▶ **STATED PROBLEM**
Your task is to give the listing below back word for word, pictures excluded.

▶ **DATA SEGMENT**
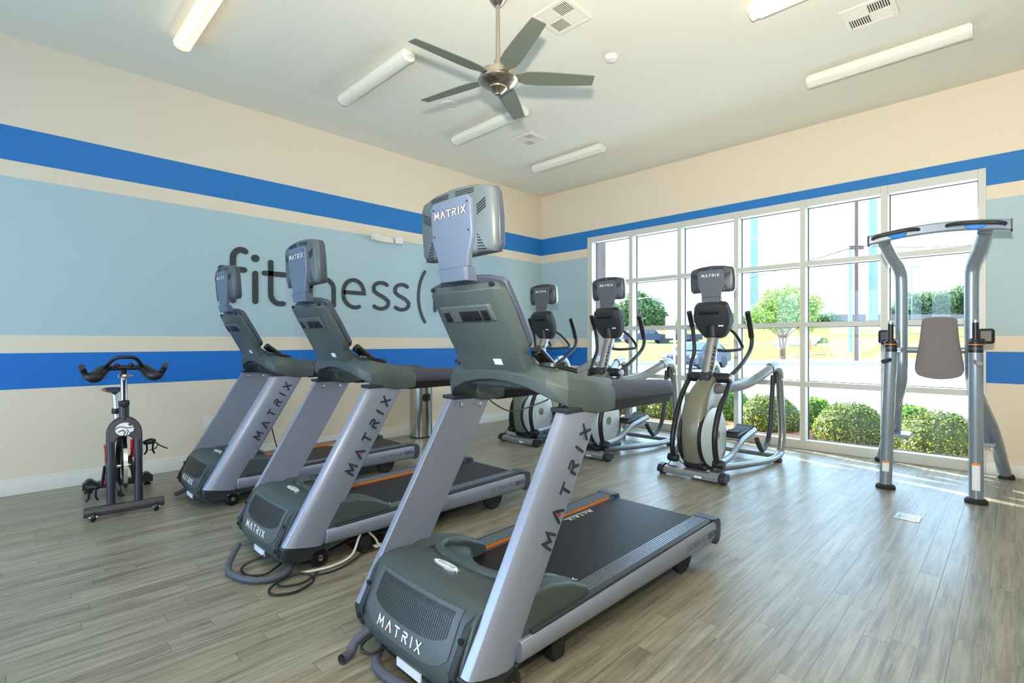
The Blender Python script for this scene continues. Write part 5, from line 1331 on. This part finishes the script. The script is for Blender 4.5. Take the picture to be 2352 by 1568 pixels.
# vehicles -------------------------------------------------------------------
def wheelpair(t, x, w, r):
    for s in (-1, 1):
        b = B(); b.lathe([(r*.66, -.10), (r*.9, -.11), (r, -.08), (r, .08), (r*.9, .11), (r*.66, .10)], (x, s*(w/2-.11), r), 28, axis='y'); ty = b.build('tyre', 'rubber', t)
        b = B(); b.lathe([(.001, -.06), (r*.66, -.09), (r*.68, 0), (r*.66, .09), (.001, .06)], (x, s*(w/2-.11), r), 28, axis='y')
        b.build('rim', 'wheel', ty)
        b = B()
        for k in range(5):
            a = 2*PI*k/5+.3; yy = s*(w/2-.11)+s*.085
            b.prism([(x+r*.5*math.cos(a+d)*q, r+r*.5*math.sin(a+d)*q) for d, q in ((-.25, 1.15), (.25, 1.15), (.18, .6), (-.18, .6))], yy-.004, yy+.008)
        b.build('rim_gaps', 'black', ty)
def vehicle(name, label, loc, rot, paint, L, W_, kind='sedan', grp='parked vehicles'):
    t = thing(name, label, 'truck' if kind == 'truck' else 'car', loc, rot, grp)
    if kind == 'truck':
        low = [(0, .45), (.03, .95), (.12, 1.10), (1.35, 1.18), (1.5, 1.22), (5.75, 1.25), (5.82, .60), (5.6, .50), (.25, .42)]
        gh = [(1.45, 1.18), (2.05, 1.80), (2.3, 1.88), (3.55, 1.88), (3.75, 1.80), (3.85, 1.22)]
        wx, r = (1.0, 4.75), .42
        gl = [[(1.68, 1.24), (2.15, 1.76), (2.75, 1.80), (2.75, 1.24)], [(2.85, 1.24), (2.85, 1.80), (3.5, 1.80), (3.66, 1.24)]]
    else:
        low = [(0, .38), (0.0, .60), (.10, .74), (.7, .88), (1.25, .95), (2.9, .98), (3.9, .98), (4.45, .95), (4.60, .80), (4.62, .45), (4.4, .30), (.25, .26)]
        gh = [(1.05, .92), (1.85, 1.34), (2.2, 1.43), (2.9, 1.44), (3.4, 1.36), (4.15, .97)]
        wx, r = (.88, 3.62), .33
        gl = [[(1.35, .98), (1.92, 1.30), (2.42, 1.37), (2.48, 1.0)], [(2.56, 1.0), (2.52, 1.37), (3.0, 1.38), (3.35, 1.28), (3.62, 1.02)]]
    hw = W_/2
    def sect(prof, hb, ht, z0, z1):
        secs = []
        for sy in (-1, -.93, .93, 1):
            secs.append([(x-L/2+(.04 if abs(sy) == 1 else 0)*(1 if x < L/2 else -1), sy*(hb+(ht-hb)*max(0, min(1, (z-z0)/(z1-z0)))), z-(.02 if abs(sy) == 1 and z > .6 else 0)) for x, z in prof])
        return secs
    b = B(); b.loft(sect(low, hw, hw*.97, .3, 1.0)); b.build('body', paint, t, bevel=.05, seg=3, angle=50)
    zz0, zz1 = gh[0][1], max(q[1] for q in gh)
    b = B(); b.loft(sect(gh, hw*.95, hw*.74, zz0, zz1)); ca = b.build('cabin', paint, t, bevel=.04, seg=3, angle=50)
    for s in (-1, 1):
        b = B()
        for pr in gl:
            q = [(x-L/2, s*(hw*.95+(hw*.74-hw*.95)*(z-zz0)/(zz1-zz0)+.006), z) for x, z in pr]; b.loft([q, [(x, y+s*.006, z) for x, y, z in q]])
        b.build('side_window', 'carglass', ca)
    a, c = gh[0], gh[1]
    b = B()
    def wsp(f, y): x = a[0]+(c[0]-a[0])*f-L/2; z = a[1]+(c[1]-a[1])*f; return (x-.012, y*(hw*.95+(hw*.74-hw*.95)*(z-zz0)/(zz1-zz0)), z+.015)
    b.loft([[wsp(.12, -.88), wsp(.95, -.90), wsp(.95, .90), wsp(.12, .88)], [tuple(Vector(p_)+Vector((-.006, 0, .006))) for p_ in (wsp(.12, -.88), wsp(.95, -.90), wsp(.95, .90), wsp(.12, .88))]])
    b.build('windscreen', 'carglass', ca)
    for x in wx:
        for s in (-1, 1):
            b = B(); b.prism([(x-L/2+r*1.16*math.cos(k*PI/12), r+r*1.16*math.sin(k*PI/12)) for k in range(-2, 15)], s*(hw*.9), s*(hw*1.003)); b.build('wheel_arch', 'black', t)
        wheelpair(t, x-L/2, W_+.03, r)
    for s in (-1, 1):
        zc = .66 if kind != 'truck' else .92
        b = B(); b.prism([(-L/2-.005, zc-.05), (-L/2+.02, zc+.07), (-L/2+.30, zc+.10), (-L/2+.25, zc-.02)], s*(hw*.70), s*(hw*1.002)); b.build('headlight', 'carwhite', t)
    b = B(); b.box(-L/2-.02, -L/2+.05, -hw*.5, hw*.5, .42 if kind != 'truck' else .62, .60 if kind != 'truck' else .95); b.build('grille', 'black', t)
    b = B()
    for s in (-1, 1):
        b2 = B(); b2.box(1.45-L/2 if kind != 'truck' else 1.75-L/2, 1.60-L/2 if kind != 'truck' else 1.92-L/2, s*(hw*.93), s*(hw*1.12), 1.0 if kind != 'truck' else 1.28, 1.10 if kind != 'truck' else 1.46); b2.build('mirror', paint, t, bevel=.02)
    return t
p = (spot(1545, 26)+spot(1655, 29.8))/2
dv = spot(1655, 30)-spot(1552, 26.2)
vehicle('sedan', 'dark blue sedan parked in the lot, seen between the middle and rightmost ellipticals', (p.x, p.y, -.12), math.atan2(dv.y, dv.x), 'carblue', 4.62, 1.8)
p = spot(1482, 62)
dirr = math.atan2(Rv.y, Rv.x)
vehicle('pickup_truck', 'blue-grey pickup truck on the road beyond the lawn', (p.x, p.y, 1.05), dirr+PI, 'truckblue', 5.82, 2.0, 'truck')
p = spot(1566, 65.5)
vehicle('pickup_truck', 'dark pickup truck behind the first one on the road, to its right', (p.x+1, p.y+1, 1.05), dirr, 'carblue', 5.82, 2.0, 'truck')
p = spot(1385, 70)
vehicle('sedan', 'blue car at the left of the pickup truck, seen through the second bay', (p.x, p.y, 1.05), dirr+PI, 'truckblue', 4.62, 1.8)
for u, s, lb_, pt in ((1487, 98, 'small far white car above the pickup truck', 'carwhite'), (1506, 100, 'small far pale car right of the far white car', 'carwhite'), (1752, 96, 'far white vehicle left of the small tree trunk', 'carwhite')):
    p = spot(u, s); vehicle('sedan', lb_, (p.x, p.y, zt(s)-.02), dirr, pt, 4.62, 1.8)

▶ **RESULT FOR THIS EXERCISE**
The Blender Python script for this scene continues. Write part 5, from line 1331 on. This part finishes the script. The script is for Blender 4.5. Take the picture to be 2352 by 1568 pixels.
# vehicles -------------------------------------------------------------------
def wheelpair(t, x, w, r):
    for s in (-1, 1):
        b = B(); b.lathe([(r*.66, -.10), (r*.9, -.11), (r, -.08), (r, .08), (r*.9, .11), (r*.66, .10)], (x, s*(w/2-.11), r), 28, axis='y'); ty = b.build('tyre', 'rubber', t)
        b = B(); b.lathe([(.001, -.06), (r*.66, -.09), (r*.68, 0), (r*.66, .09), (.001, .06)], (x, s*(w/2-.11), r), 28, axis='y')
        b.build('rim', 'wheel', ty)
        b = B()
        for k in range(5):
            a = 2*PI*k/5+.3; yy = s*(w/2-.11)+s*.085
            b.prism([(x+r*.5*math.cos(a+d)*q, r+r*.5*math.sin(a+d)*q) for d, q in ((-.25, 1.15), (.25, 1.15), (.18, .6), (-.18, .6))], yy-.004, yy+.008)
        b.build('rim_gaps', 'black', ty)
def vehicle(name, label, loc, rot, paint, L, W_, kind='sedan', grp='parked vehicles'):
    t = thing(name, label, 'truck' if kind == 'truck' else 'car', loc, rot, grp)
    if kind == 'truck':
        low = [(0, .45), (.03, .95), (.12, 1.10), (1.35, 1.18), (1.5, 1.22), (5.75, 1.25), (5.82, .60), (5.6, .50), (.25, .42)]
        gh = [(1.45, 1.18), (2.05, 1.80), (2.3, 1.88), (3.55, 1.88), (3.75, 1.80), (3.85, 1.22)]
        wx, r = (1.0, 4.75), .42
        gl = [[(1.68, 1.24), (2.15, 1.76), (2.75, 1.80), (2.75, 1.24)], [(2.85, 1.24), (2.85, 1.80), (3.5, 1.80), (3.66, 1.24)]]
    else:
        low = [(0, .38), (0.0, .60), (.10, .74), (.7, .88), (1.25, .95), (2.9, .98), (3.9, .98), (4.45, .95), (4.60, .80), (4.62, .45), (4.4, .30), (.25, .26)]
        gh = [(1.05, .92), (1.85, 1.34), (2.2, 1.43), (2.9, 1.44), (3.4, 1.36), (4.15, .97)]
        wx, r = (.88, 3.62), .33
        gl = [[(1.35, .98), (1.92, 1.30), (2.42, 1.37), (2.48, 1.0)], [(2.56, 1.0), (2.52, 1.37), (3.0, 1.38), (3.35, 1.28), (3.62, 1.02)]]
    hw = W_/2
    def sect(prof, hb, ht, z0, z1):
        secs = []
        for sy in (-1, -.93, .93, 1):
            secs.append([(x-L/2+(.04 if abs(sy) == 1 else 0)*(1 if x < L/2 else -1), sy*(hb+(ht-hb)*max(0, min(1, (z-z0)/(z1-z0)))), z-(.02 if abs(sy) == 1 and z > .6 else 0)) for x, z in prof])
        return secs
    b = B(); b.loft(sect(low, hw, hw*.97, .3, 1.0)); b.build('body', paint, t, bevel=.05, seg=3, angle=50)
    zz0, zz1 = gh[0][1], max(q[1] for q in gh)
    b = B(); b.loft(sect(gh, hw*.95, hw*.74, zz0, zz1)); ca = b.build('cabin', paint, t, bevel=.04, seg=3, angle=50)
    for s in (-1, 1):
        b = B()
        for pr in gl:
            q = [(x-L/2, s*(hw*.95+(hw*.74-hw*.95)*(z-zz0)/(zz1-zz0)+.006), z) for x, z in pr]; b.loft([q, [(x, y+s*.006, z) for x, y, z in q]])
        b.build('side_window', 'carglass', ca)
    a, c = gh[0], gh[1]
    b = B()
    def wsp(f, y): x = a[0]+(c[0]-a[0])*f-L/2; z = a[1]+(c[1]-a[1])*f; return (x-.012, y*(hw*.95+(hw*.74-hw*.95)*(z-zz0)/(zz1-zz0)), z+.015)
    b.loft([[wsp(.12, -.88), wsp(.95, -.90), wsp(.95, .90), wsp(.12, .88)], [tuple(Vector(p_)+Vector((-.006, 0, .006))) for p_ in (wsp(.12, -.88), wsp(.95, -.90), wsp(.95, .90), wsp(.12, .88))]])
    b.build('windscreen', 'carglass', ca)
    for x in wx:
        for s in (-1, 1):
            b = B(); b.prism([(x-L/2+r*1.16*math.cos(k*PI/12), r+r*1.16*math.sin(k*PI/12)) for k in range(-2, 15)], s*(hw*.9), s*(hw*1.003)); b.build('wheel_arch', 'black', t)
        wheelpair(t, x-L/2, W_+.03, r)
    for s in (-1, 1):
        zc = .66 if kind != 'truck' else .92
        b = B(); b.prism([(-L/2-.005, zc-.05), (-L/2+.02, zc+.07), (-L/2+.30, zc+.10), (-L/2+.25, zc-.02)], s*(hw*.70), s*(hw*1.002)); b.build('headlight', 'carwhite', t)
    b = B(); b.box(-L/2-.02, -L/2+.05, -hw*.5, hw*.5, .42 if kind != 'truck' else .62, .60 if kind != 'truck' else .95); b.build('grille', 'black', t)
    b = B()
    for s in (-1, 1):
        b2 = B(); b2.box(1.45-L/2 if kind != 'truck' else 1.75-L/2, 1.60-L/2 if kind != 'truck' else 1.92-L/2, s*(hw*.93), s*(hw*1.12), 1.0 if kind != 'truck' else 1.28, 1.10 if kind != 'truck' else 1.46); b2.build('mirror', paint, t, bevel=.02)
    return t
p = (spot(1545, 26)+spot(1655, 29.8))/2
dv = spot(1655, 30)-spot(1552, 26.2)
vehicle('sedan', 'dark blue sedan parked in the lot, seen between the middle and rightmost ellipticals', (p.x, p.y, -.12), math.atan2(dv.y, dv.x), 'carblue', 4.62, 1.8)
p = spot(1482, 62)
dirr = math.atan2(Rv.y, Rv.x)
vehicle('pickup_truck', 'blue-grey pickup truck on the road beyond the lawn', (p.x, p.y, 1.05), dirr+PI, 'truckblue', 5.82, 2.0, 'truck')
p = spot(1566, 65.5)
vehicle('pickup_truck', 'dark pickup truck behind the first one on the road, to its right', (p.x+1, p.y+1, 1.05), dirr, 'carblue', 5.82, 2.0, 'truck')
p = spot(1385, 70)
vehicle('sedan', 'blue car at the left of the pickup truck, seen through the second bay', (p.x, p.y, 1.05), dirr+PI, 'truckblue', 4.62, 1.8)
for u, s, lb_, pt in ((1487, 98, 'small far white car above the pickup truck', 'carwhite'), (1506, 100, 'small far pale car right of the far white car', 'carwhite'), (1752, 96, 'far white vehicle left of the small tree trunk', 'carwhite')):
    p = spot(u, s); vehicle('sedan', lb_, (p.x, p.y, zt(s)-.02), dirr, pt, 4.62, 1.8)